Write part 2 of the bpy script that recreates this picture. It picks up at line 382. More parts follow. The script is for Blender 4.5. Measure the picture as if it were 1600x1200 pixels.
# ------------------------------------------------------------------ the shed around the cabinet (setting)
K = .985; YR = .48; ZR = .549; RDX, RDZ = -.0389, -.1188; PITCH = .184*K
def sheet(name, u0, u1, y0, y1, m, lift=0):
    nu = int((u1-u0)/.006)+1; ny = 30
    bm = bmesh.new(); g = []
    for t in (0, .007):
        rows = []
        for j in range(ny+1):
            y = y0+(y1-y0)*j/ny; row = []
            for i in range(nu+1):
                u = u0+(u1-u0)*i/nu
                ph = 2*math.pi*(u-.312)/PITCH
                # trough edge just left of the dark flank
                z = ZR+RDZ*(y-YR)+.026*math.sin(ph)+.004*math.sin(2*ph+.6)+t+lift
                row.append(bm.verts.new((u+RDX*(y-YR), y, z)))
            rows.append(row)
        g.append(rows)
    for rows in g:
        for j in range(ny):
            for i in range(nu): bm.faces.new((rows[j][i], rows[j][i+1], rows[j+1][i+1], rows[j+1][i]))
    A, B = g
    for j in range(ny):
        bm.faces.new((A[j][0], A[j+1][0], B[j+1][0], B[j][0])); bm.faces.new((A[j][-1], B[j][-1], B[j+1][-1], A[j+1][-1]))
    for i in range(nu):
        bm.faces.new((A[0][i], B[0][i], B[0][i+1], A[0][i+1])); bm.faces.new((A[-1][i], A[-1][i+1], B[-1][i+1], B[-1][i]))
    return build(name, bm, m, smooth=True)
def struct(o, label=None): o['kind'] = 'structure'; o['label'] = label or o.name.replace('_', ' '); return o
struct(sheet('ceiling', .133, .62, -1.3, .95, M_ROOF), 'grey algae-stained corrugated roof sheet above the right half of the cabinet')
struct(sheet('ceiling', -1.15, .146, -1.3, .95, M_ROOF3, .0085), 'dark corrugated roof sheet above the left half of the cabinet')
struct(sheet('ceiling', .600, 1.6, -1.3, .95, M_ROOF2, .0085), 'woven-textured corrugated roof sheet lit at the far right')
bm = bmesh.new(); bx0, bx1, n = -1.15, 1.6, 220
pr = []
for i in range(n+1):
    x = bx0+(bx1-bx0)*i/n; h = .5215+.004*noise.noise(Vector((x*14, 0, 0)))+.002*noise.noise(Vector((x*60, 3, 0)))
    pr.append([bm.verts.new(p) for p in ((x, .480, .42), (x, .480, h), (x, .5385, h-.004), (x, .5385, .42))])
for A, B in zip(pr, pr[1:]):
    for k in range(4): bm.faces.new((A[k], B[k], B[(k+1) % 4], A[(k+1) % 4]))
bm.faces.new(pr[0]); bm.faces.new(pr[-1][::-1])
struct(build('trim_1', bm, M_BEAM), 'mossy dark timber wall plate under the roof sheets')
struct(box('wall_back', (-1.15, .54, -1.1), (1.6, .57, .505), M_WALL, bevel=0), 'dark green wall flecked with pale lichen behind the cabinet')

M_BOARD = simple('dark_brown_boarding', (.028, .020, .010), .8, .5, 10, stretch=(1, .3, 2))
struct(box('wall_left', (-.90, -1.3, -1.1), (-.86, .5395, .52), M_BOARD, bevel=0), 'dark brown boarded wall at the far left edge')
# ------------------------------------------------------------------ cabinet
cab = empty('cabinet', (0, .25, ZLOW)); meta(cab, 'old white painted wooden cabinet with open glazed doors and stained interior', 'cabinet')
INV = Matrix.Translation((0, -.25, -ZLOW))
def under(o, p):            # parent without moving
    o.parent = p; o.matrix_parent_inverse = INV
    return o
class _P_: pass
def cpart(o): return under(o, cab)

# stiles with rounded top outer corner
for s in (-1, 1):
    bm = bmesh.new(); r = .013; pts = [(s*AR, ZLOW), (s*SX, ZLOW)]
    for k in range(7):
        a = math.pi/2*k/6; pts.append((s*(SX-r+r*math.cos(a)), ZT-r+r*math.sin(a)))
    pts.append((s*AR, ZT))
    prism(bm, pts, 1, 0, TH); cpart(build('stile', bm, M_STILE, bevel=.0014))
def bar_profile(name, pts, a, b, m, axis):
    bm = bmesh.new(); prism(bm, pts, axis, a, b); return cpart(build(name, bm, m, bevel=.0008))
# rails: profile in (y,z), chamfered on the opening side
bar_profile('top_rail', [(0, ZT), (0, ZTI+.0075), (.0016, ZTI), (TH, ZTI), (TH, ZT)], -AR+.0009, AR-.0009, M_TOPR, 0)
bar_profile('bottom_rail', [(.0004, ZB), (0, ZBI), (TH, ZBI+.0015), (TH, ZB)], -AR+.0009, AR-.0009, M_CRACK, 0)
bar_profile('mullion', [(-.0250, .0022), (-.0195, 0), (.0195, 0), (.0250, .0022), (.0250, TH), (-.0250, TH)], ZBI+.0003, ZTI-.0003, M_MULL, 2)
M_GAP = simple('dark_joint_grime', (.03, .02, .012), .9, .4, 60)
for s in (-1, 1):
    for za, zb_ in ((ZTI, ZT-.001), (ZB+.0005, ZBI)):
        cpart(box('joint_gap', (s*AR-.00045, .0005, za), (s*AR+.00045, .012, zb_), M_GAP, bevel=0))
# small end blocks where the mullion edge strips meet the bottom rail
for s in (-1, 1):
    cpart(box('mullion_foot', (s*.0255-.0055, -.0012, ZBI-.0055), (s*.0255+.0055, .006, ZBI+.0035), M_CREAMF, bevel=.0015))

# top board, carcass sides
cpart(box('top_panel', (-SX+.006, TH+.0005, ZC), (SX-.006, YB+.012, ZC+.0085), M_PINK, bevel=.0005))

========

» Task to carry out
Reproduce the data in its entirety, matching each character.

» Response to this exercise
Write part 2 of the bpy script that recreates this picture. It picks up at line 382. More parts follow. The script is for Blender 4.5. Measure the picture as if it were 1600x1200 pixels.
# ------------------------------------------------------------------ the shed around the cabinet (setting)
K = .985; YR = .48; ZR = .549; RDX, RDZ = -.0389, -.1188; PITCH = .184*K
def sheet(name, u0, u1, y0, y1, m, lift=0):
    nu = int((u1-u0)/.006)+1; ny = 30
    bm = bmesh.new(); g = []
    for t in (0, .007):
        rows = []
        for j in range(ny+1):
            y = y0+(y1-y0)*j/ny; row = []
            for i in range(nu+1):
                u = u0+(u1-u0)*i/nu
                ph = 2*math.pi*(u-.312)/PITCH
                # trough edge just left of the dark flank
                z = ZR+RDZ*(y-YR)+.026*math.sin(ph)+.004*math.sin(2*ph+.6)+t+lift
                row.append(bm.verts.new((u+RDX*(y-YR), y, z)))
            rows.append(row)
        g.append(rows)
    for rows in g:
        for j in range(ny):
            for i in range(nu): bm.faces.new((rows[j][i], rows[j][i+1], rows[j+1][i+1], rows[j+1][i]))
    A, B = g
    for j in range(ny):
        bm.faces.new((A[j][0], A[j+1][0], B[j+1][0], B[j][0])); bm.faces.new((A[j][-1], B[j][-1], B[j+1][-1], A[j+1][-1]))
    for i in range(nu):
        bm.faces.new((A[0][i], B[0][i], B[0][i+1], A[0][i+1])); bm.faces.new((A[-1][i], A[-1][i+1], B[-1][i+1], B[-1][i]))
    return build(name, bm, m, smooth=True)
def struct(o, label=None): o['kind'] = 'structure'; o['label'] = label or o.name.replace('_', ' '); return o
struct(sheet('ceiling', .133, .62, -1.3, .95, M_ROOF), 'grey algae-stained corrugated roof sheet above the right half of the cabinet')
struct(sheet('ceiling', -1.15, .146, -1.3, .95, M_ROOF3, .0085), 'dark corrugated roof sheet above the left half of the cabinet')
struct(sheet('ceiling', .600, 1.6, -1.3, .95, M_ROOF2, .0085), 'woven-textured corrugated roof sheet lit at the far right')
bm = bmesh.new(); bx0, bx1, n = -1.15, 1.6, 220
pr = []
for i in range(n+1):
    x = bx0+(bx1-bx0)*i/n; h = .5215+.004*noise.noise(Vector((x*14, 0, 0)))+.002*noise.noise(Vector((x*60, 3, 0)))
    pr.append([bm.verts.new(p) for p in ((x, .480, .42), (x, .480, h), (x, .5385, h-.004), (x, .5385, .42))])
for A, B in zip(pr, pr[1:]):
    for k in range(4): bm.faces.new((A[k], B[k], B[(k+1) % 4], A[(k+1) % 4]))
bm.faces.new(pr[0]); bm.faces.new(pr[-1][::-1])
struct(build('trim_1', bm, M_BEAM), 'mossy dark timber wall plate under the roof sheets')
struct(box('wall_back', (-1.15, .54, -1.1), (1.6, .57, .505), M_WALL, bevel=0), 'dark green wall flecked with pale lichen behind the cabinet')

M_BOARD = simple('dark_brown_boarding', (.028, .020, .010), .8, .5, 10, stretch=(1, .3, 2))
struct(box('wall_left', (-.90, -1.3, -1.1), (-.86, .5395, .52), M_BOARD, bevel=0), 'dark brown boarded wall at the far left edge')
# ------------------------------------------------------------------ cabinet
cab = empty('cabinet', (0, .25, ZLOW)); meta(cab, 'old white painted wooden cabinet with open glazed doors and stained interior', 'cabinet')
INV = Matrix.Translation((0, -.25, -ZLOW))
def under(o, p):            # parent without moving
    o.parent = p; o.matrix_parent_inverse = INV
    return o
class _P_: pass
def cpart(o): return under(o, cab)

# stiles with rounded top outer corner
for s in (-1, 1):
    bm = bmesh.new(); r = .013; pts = [(s*AR, ZLOW), (s*SX, ZLOW)]
    for k in range(7):
        a = math.pi/2*k/6; pts.append((s*(SX-r+r*math.cos(a)), ZT-r+r*math.sin(a)))
    pts.append((s*AR, ZT))
    prism(bm, pts, 1, 0, TH); cpart(build('stile', bm, M_STILE, bevel=.0014))
def bar_profile(name, pts, a, b, m, axis):
    bm = bmesh.new(); prism(bm, pts, axis, a, b); return cpart(build(name, bm, m, bevel=.0008))
# rails: profile in (y,z), chamfered on the opening side
bar_profile('top_rail', [(0, ZT), (0, ZTI+.0075), (.0016, ZTI), (TH, ZTI), (TH, ZT)], -AR+.0009, AR-.0009, M_TOPR, 0)
bar_profile('bottom_rail', [(.0004, ZB), (0, ZBI), (TH, ZBI+.0015), (TH, ZB)], -AR+.0009, AR-.0009, M_CRACK, 0)
bar_profile('mullion', [(-.0250, .0022), (-.0195, 0), (.0195, 0), (.0250, .0022), (.0250, TH), (-.0250, TH)], ZBI+.0003, ZTI-.0003, M_MULL, 2)
M_GAP = simple('dark_joint_grime', (.03, .02, .012), .9, .4, 60)
for s in (-1, 1):
    for za, zb_ in ((ZTI, ZT-.001), (ZB+.0005, ZBI)):
        cpart(box('joint_gap', (s*AR-.00045, .0005, za), (s*AR+.00045, .012, zb_), M_GAP, bevel=0))
# small end blocks where the mullion edge strips meet the bottom rail
for s in (-1, 1):
    cpart(box('mullion_foot', (s*.0255-.0055, -.0012, ZBI-.0055), (s*.0255+.0055, .006, ZBI+.0035), M_CREAMF, bevel=.0015))

# top board, carcass sides
cpart(box('top_panel', (-SX+.006, TH+.0005, ZC), (SX-.006, YB+.012, ZC+.0085), M_PINK, bevel=.0005))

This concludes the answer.